Quantum anomalous Hall effect in graphene from Rashba and exchange effects

We investigate the possibility of realizing quantum anomalous Hall effect in graphene. We show that a bulk energy gap can be opened in the presence of both Rashba spin-orbit coupling and an exchange field. We calculate the Berry curvature distribution and find a nonzero Chern number for the valence bands and demonstrate the existence of gapless edge states. Inspired by this finding, we also study, by first-principles method, a concrete example of graphene with Fe atoms adsorbed on top, obtaining the same result.

Figure 1

Evolution of band structures of bulk graphene along the profile of $k_y=0$. Arrows represent the spin directions. (a) Pristine graphene: spin-up and spin-down states are degenerate; (b) when only exchange field $\lambda =0.4$ is applied, the spin-up/spin-down bands are upward/downward lifted with the four bands crossing near K and ${\text{K}}^{\prime }$ points; (c) when only Rashba SOC $t_{\text{SO}}=0.1$ is present, the spin-up and spin-down states are mixed around the band crossing points; (d) when both exchange field $\lambda =0.4$ and Rashba SOC $t_{\text{SO}}=0.1$ are present, a bulk gap is opened and all four bands become nondegenerate.

Figure 2

(Color online) (a) Energy spectrum of zigzag-edged graphene ribbons with $t_{\text{SO}}=0.2$ and $\lambda =0.18$. The Fermi level $E=0.06$ corresponds to four different edge states $A$, $B$, $C$, and $D$. $a$ is the lattice constant. (b) Wave-function distributions ${\left|\psi \right|}^2$ across the width for the four edge states (only part of the ribbons are shown): $A,B$ states are localized at the left boundary, with noticeable values of ${\left|\psi \right|}^2$ on about 30 carbon atoms while ${\left|\psi \right|}^2$ of $C$ and $D$ states are completely zero in this region.

Figure 3

(Color online) (a) Berry curvature distribution $\Omega$ (in units of $e^2/h$) of the valence bands in the momentum space.

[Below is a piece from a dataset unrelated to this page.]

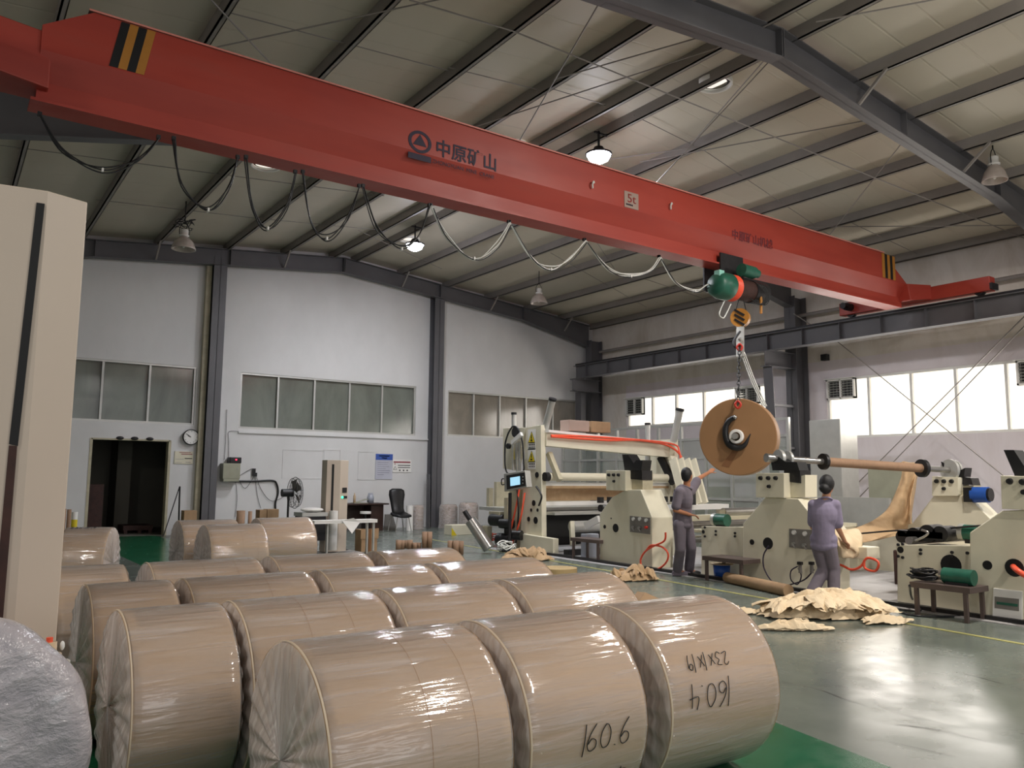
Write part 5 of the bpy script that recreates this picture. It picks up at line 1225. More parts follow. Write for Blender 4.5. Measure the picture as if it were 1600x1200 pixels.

The first Brillouin zone is outlined by the dashed lines, and two inequivalent valleys are labeled as K and ${\text{K}}^{\prime }$. (b) The profile of Berry curvature distribution along $k_y=0$. The parameters used here are $t_{\text{SO}}=0.1$ and $\lambda =0.18$.

Figure 4

(Color online) [(a) and (b)] Top view of the spin configurations of the higher valence band in the $k_x\text{−}{k}_y$ plane around K and ${\text{K}}^{\prime }$ points. Blue/red (outer/inner) regimes represent the spin-up/spin-down states. The arrows represent the spin direction at each point.

Figure 5

(Color online) (a) Typical structure geometry of a Fe atom on top of the hollow position of a $4\times 4$ supercell of graphene. (b) Bulk band structure with SOC included along the high-symmetry lines. The Fermi level is exactly located in the gap. [(c) and (d)] Zooming in of the band structure at K and ${\text{K}}^{\prime }$ points. A gap $\sim 5.5\text{meV}$ circled by the green dotted curves is opened. [(e) and (f)] Berry curvature distribution $\Omega$ of the valence bands near K and ${\text{K}}^{\prime }$ points. Note: the Berry curvature at K and ${\text{K}}^{\prime }$ shares the same sign thus giving a nonzero Chern number $\mathcal{C}$.